* [Exercise objective]: Print verbatim the opening line of the material and every subsequent line through the one containing "mb.build('end_bracket', M_GALV, sg)".

▼

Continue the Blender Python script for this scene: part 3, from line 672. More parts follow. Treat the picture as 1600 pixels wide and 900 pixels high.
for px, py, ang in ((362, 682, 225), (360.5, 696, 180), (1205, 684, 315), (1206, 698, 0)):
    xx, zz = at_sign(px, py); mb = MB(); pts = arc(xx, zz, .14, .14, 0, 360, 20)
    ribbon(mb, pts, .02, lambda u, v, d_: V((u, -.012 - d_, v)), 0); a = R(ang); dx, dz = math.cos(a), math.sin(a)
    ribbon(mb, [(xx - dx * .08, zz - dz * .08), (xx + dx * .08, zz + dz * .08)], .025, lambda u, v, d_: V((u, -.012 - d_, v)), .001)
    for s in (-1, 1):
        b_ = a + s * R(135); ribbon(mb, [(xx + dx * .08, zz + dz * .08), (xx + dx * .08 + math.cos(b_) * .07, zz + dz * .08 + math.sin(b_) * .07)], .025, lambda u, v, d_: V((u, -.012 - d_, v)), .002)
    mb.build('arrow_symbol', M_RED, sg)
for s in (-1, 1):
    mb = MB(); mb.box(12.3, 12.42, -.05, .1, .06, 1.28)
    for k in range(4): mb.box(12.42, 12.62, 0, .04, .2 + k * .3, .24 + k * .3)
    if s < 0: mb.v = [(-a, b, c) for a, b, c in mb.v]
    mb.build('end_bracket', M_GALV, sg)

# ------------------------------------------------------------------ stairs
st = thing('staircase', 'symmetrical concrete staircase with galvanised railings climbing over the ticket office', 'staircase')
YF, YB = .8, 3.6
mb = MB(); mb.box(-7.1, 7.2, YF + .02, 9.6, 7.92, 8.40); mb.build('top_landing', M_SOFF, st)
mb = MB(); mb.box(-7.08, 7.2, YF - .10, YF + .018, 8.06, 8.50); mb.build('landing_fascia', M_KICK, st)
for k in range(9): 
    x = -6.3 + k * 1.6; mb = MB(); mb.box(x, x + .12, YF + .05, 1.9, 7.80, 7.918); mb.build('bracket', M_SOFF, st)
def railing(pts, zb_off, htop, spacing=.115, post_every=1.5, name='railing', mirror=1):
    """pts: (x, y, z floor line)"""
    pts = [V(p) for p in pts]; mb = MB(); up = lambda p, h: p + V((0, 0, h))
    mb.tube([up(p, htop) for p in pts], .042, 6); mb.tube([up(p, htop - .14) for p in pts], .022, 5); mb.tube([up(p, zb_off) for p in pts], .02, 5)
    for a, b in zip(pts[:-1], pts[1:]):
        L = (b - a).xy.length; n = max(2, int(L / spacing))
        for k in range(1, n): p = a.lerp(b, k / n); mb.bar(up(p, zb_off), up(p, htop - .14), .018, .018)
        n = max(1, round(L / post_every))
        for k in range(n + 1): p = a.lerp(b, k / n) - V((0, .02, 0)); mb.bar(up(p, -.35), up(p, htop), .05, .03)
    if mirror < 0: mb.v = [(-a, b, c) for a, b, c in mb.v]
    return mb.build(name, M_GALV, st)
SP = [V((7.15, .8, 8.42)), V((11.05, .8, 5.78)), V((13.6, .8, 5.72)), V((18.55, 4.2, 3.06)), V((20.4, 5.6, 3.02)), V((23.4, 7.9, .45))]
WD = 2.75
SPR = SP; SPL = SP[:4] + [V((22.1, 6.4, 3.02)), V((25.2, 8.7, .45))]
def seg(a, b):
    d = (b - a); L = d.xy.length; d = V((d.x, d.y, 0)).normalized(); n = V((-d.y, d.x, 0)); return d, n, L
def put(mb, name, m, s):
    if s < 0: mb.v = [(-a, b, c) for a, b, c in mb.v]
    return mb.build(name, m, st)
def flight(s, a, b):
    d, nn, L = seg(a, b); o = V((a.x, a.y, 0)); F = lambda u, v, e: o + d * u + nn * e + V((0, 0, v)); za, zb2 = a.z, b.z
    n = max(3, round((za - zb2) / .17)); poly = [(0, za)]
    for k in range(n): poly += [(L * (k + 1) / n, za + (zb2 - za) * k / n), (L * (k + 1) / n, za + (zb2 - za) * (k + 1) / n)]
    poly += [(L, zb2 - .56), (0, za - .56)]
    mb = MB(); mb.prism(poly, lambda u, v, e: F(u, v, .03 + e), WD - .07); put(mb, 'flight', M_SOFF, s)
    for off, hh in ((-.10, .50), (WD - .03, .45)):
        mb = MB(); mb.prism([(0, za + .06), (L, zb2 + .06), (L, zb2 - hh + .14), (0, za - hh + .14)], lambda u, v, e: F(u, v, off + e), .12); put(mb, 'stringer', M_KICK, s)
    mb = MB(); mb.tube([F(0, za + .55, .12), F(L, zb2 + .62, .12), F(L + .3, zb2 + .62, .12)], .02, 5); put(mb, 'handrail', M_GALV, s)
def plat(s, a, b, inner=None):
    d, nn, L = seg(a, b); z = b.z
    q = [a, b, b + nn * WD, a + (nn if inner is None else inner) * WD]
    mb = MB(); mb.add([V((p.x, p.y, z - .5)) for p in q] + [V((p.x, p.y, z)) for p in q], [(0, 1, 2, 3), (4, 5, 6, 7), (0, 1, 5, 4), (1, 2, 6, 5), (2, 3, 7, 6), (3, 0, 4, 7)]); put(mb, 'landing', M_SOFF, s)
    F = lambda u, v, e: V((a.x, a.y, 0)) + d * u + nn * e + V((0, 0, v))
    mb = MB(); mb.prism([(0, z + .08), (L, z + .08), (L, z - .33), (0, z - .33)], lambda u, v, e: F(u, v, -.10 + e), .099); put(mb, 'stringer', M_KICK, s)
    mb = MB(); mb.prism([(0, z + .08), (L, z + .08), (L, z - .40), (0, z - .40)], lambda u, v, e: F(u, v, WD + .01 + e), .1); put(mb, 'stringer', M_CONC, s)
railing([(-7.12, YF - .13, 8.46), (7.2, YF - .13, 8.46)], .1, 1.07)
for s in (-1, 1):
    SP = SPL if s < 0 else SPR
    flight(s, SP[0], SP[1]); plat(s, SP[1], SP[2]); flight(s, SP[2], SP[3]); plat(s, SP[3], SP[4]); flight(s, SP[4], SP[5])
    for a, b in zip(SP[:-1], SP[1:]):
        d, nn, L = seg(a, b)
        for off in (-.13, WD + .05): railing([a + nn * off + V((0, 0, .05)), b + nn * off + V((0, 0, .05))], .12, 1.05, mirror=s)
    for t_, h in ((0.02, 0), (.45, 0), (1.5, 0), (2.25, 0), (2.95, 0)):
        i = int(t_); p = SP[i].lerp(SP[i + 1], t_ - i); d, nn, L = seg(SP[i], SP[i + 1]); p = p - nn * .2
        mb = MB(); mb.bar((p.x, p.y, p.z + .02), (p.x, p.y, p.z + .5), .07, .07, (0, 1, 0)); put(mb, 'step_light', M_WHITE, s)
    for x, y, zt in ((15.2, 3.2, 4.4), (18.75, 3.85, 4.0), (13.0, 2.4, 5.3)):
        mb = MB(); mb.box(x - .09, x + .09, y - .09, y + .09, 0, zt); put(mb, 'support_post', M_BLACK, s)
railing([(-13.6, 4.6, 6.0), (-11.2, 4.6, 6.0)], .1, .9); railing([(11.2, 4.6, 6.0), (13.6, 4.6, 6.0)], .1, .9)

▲

* [Complete response]:
Continue the Blender Python script for this scene: part 3, from line 672. More parts follow. Treat the picture as 1600 pixels wide and 900 pixels high.
for px, py, ang in ((362, 682, 225), (360.5, 696, 180), (1205, 684, 315), (1206, 698, 0)):
    xx, zz = at_sign(px, py); mb = MB(); pts = arc(xx, zz, .14, .14, 0, 360, 20)
    ribbon(mb, pts, .02, lambda u, v, d_: V((u, -.012 - d_, v)), 0); a = R(ang); dx, dz = math.cos(a), math.sin(a)
    ribbon(mb, [(xx - dx * .08, zz - dz * .08), (xx + dx * .08, zz + dz * .08)], .025, lambda u, v, d_: V((u, -.012 - d_, v)), .001)
    for s in (-1, 1):
        b_ = a + s * R(135); ribbon(mb, [(xx + dx * .08, zz + dz * .08), (xx + dx * .08 + math.cos(b_) * .07, zz + dz * .08 + math.sin(b_) * .07)], .025, lambda u, v, d_: V((u, -.012 - d_, v)), .002)
    mb.build('arrow_symbol', M_RED, sg)
for s in (-1, 1):
    mb = MB(); mb.box(12.3, 12.42, -.05, .1, .06, 1.28)
    for k in range(4): mb.box(12.42, 12.62, 0, .04, .2 + k * .3, .24 + k * .3)
    if s < 0: mb.v = [(-a, b, c) for a, b, c in mb.v]
    mb.build('end_bracket', M_GALV, sg)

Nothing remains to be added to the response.